**WHAT THE TASK REQUIRES**
Provide the number of lines where the word "cols" occurs, and no other text.

— Begin RECORDS SUPPLIED —

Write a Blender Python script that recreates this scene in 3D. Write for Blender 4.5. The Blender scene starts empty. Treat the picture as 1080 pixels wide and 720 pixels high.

— End RECORDS SUPPLIED —
— Begin RECORDS SUPPLIED —

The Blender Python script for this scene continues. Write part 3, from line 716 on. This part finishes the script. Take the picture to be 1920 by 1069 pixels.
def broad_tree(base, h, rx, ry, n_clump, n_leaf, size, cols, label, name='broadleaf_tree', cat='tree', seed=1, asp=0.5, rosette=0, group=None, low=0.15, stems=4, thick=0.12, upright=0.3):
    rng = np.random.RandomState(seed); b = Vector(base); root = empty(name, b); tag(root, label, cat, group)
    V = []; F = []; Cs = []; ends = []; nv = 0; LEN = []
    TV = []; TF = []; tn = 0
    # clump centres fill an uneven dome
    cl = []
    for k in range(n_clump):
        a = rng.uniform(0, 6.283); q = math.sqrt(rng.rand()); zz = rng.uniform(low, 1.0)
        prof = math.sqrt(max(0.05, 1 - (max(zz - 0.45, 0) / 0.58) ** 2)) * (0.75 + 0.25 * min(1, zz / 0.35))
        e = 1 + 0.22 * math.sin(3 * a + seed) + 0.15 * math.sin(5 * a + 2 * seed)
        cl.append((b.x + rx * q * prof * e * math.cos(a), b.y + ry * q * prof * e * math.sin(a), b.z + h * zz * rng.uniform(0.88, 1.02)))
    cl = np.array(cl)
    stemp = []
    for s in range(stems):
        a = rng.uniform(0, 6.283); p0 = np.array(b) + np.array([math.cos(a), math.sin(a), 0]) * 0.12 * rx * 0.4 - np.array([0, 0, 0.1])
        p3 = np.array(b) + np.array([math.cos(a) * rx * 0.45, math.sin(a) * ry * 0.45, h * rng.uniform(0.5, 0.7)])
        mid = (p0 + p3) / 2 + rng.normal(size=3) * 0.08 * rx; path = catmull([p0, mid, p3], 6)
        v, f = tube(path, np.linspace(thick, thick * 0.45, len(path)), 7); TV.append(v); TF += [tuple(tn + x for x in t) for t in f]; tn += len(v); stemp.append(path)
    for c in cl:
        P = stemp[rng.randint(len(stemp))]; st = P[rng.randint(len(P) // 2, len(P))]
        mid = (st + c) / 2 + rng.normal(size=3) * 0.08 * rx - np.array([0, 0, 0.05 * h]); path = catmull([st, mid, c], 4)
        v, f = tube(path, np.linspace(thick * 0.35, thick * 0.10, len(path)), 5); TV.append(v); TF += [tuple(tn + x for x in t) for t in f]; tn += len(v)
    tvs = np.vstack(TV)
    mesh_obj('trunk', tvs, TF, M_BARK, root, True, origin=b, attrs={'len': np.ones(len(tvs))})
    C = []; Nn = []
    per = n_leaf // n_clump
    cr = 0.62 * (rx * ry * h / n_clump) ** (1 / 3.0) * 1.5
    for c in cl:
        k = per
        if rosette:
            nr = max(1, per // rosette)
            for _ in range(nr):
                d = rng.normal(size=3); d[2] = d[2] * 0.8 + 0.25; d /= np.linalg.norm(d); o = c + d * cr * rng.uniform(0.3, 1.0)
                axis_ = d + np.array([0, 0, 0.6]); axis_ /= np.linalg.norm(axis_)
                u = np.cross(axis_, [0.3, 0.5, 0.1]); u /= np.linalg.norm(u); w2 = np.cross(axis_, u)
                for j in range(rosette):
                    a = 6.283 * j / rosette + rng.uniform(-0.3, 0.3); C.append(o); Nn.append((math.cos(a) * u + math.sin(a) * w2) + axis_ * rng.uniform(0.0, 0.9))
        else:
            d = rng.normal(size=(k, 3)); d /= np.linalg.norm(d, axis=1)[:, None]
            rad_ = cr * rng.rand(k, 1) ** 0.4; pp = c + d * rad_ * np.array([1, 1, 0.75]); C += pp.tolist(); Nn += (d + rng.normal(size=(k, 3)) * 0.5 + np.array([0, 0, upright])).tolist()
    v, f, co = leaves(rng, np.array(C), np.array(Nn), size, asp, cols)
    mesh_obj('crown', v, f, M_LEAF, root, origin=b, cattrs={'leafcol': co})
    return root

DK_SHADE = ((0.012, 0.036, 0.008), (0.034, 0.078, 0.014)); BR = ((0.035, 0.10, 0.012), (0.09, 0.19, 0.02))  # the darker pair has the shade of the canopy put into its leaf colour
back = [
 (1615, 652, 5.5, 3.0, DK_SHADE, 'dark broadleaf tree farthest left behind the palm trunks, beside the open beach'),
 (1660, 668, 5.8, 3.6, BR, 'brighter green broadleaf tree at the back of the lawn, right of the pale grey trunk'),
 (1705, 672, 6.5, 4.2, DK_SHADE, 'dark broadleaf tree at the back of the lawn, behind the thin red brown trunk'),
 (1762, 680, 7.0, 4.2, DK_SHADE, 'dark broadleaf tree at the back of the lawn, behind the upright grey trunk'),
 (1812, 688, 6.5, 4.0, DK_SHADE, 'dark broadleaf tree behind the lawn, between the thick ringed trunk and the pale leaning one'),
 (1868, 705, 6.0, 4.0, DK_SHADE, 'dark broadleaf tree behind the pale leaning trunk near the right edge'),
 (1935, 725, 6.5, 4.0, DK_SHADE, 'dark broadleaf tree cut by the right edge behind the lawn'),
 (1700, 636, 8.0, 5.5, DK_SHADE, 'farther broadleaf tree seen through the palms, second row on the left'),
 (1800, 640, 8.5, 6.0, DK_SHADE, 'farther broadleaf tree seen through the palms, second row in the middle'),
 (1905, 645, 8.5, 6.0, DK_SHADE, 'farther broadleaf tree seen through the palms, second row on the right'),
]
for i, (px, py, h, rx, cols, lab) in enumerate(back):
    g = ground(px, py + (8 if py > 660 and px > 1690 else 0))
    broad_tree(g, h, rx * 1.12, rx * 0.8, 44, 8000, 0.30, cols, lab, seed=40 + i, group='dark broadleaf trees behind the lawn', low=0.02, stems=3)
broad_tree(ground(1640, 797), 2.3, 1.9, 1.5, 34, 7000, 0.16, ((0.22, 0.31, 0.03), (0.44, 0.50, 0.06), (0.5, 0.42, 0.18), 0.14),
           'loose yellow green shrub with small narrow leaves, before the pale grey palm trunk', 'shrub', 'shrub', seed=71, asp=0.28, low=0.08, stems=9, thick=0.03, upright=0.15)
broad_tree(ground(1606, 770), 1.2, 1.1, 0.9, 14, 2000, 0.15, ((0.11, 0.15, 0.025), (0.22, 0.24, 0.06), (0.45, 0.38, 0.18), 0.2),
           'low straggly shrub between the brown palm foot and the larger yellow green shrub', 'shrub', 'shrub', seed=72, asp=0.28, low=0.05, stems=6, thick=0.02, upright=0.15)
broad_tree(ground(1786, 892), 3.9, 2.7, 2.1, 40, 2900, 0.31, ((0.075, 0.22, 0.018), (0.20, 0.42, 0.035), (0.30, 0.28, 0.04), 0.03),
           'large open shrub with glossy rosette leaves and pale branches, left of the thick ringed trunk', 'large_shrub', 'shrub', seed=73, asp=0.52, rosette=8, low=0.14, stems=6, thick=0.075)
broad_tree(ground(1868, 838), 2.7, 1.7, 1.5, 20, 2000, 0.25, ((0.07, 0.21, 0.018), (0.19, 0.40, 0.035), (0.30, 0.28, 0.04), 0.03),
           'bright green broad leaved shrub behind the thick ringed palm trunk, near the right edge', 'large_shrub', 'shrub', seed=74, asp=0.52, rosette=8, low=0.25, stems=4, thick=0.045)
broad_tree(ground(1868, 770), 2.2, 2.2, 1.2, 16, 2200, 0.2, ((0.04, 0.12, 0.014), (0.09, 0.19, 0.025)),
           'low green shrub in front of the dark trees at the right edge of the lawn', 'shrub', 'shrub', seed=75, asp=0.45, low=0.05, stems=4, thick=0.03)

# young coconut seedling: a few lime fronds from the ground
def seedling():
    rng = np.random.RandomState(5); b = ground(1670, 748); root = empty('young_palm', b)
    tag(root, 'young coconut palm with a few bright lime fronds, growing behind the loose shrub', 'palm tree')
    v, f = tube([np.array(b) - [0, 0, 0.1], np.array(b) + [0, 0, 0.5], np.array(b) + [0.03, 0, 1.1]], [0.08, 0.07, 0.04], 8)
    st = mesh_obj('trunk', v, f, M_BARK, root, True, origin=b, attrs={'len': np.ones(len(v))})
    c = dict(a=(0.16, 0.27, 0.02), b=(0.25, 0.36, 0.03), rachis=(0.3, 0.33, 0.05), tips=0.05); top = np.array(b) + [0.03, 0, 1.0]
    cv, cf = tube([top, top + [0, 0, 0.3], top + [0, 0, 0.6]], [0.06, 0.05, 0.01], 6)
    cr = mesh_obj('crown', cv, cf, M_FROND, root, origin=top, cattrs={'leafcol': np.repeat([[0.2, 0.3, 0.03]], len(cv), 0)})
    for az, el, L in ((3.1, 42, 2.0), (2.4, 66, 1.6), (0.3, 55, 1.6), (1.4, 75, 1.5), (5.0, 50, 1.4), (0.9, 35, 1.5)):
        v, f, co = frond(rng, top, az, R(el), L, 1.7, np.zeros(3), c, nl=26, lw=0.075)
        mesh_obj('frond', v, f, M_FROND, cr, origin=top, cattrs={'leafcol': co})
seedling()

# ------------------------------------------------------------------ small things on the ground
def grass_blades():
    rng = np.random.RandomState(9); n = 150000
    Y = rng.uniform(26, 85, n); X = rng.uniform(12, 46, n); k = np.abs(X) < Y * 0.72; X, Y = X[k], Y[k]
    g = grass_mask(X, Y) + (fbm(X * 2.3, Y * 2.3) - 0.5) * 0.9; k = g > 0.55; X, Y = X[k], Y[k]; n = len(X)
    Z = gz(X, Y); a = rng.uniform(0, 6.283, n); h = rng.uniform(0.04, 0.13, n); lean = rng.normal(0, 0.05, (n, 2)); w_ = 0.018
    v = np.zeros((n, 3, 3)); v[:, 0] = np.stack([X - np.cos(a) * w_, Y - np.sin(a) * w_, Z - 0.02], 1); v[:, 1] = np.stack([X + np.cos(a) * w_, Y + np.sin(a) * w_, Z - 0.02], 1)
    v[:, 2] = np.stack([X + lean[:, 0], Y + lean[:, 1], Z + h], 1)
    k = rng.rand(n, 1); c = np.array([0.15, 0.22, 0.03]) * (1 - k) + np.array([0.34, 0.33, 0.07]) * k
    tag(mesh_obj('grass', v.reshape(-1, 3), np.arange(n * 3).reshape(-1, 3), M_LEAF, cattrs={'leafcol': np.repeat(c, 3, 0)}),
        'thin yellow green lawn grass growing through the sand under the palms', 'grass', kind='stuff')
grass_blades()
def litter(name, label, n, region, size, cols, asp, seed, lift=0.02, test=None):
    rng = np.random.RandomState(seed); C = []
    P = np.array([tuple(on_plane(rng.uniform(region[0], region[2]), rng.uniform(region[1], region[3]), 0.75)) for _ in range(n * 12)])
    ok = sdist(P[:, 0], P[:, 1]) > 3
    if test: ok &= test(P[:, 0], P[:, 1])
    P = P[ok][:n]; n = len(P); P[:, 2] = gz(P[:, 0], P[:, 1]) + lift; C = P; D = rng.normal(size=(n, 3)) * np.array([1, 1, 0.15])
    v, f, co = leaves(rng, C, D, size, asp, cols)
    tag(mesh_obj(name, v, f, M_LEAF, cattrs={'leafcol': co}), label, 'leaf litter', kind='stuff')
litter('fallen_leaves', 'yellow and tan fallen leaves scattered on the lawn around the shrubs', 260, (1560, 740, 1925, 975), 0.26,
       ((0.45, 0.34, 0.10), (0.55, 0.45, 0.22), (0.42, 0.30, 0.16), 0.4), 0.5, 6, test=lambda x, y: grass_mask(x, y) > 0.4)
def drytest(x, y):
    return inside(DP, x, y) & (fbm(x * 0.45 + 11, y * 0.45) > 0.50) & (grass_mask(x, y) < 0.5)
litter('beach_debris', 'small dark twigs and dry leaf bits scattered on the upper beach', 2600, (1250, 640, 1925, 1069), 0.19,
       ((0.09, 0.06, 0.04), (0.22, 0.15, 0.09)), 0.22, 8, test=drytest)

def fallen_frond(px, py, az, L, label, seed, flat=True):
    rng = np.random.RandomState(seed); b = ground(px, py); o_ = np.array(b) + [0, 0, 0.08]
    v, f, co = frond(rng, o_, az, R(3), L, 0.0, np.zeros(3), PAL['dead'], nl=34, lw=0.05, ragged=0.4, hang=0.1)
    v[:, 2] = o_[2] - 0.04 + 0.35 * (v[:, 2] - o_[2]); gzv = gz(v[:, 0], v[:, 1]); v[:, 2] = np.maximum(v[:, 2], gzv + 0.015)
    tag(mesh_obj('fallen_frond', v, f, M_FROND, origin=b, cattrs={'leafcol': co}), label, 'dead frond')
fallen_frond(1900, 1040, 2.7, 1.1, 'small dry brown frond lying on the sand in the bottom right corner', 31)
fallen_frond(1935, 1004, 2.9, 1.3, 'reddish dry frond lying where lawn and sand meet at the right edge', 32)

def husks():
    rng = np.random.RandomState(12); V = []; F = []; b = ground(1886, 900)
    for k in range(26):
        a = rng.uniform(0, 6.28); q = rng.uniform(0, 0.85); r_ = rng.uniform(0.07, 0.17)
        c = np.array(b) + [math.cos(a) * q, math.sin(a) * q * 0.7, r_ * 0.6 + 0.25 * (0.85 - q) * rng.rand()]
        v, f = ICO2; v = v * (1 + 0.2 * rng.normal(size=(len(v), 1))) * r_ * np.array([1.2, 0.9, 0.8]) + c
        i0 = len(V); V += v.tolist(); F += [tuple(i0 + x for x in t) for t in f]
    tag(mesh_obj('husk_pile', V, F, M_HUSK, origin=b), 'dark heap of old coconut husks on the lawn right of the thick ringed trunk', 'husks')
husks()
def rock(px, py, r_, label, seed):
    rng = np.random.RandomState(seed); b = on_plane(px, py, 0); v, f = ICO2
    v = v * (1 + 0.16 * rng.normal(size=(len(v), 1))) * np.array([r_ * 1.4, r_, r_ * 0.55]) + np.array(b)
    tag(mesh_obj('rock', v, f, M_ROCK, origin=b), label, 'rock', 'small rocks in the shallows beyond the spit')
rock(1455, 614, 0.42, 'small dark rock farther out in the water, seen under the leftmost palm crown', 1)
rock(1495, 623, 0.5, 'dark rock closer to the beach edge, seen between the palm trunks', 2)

— End RECORDS SUPPLIED —
— Begin RECORDS SUPPLIED —

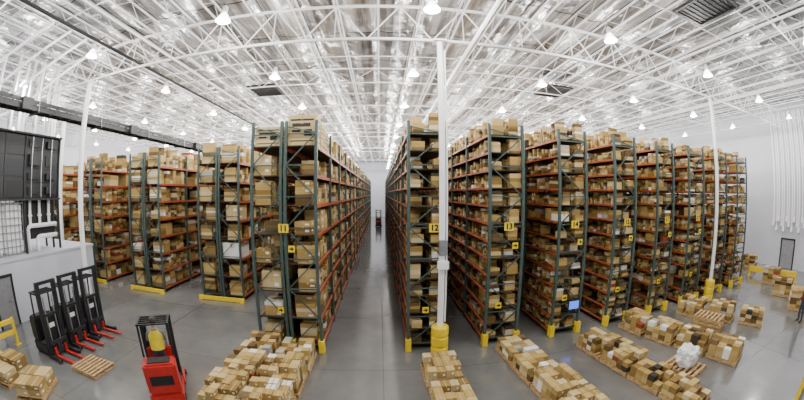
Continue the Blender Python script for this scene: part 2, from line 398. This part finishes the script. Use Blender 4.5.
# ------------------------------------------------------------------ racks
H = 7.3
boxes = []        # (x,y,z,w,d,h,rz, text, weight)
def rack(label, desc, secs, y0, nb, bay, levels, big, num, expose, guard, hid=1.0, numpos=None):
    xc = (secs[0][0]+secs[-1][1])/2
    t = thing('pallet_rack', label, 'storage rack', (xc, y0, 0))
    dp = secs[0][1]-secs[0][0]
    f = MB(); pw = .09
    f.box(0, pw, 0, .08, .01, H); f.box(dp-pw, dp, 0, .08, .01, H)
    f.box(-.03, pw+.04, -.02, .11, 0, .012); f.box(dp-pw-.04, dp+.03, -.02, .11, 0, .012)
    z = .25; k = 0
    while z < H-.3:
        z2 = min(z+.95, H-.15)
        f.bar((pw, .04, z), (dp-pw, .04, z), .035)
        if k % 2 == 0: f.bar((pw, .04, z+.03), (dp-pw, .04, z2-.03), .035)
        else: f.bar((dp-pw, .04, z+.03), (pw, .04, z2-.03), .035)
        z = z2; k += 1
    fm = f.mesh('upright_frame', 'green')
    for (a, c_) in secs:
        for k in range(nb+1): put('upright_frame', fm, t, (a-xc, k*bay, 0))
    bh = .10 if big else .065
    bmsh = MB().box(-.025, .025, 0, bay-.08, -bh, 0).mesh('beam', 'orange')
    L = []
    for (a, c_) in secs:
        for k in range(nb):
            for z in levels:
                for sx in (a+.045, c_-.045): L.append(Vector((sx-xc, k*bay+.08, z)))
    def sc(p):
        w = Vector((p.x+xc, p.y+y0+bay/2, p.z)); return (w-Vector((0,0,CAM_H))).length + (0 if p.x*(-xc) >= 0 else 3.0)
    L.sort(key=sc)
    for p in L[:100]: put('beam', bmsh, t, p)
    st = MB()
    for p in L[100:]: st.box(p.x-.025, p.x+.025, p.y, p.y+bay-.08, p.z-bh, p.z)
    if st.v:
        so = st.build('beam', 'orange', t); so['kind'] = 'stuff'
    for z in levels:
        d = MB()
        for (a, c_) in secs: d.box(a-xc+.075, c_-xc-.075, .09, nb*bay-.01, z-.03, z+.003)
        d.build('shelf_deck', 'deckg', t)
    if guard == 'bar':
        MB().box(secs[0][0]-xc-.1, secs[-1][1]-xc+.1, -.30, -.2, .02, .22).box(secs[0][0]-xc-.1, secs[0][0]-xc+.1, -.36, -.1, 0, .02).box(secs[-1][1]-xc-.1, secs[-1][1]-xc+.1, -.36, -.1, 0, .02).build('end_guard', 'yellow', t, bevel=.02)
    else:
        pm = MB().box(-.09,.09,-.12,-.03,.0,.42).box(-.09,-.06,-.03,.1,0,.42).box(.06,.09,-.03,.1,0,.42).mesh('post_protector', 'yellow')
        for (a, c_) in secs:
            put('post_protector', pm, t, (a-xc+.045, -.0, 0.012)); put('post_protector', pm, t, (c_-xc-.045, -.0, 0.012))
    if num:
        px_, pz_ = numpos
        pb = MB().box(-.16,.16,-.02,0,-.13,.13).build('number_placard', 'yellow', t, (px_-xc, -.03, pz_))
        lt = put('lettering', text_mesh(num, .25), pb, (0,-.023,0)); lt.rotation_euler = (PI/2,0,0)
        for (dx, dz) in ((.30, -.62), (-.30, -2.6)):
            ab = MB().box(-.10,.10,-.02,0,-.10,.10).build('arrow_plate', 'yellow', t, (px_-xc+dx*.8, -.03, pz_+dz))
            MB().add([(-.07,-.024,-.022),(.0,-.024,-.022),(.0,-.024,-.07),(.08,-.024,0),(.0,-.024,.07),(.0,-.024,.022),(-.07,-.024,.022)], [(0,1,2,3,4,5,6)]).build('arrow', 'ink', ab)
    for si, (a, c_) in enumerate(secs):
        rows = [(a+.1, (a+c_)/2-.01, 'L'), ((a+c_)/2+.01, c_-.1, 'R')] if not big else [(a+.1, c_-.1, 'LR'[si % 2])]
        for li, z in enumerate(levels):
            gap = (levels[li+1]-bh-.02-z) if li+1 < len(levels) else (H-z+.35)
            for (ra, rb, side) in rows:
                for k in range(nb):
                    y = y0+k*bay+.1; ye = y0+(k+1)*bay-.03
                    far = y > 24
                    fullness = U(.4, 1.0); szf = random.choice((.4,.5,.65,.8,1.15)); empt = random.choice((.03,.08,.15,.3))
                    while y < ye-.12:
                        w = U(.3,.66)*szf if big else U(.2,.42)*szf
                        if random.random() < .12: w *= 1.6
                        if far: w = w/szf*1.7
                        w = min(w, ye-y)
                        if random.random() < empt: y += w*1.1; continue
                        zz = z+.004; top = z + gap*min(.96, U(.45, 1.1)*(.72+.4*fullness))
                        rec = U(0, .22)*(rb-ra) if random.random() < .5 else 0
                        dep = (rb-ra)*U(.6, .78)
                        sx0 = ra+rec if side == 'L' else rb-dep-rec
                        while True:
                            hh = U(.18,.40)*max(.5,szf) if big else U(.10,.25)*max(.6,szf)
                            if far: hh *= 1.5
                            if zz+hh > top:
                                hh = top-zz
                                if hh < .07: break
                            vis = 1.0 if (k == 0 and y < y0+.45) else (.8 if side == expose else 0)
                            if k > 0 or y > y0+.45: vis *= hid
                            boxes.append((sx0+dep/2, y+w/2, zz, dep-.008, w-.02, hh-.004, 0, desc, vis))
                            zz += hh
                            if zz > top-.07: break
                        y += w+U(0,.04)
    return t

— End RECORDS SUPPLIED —

**SOLUTION TO THIS TASK**
6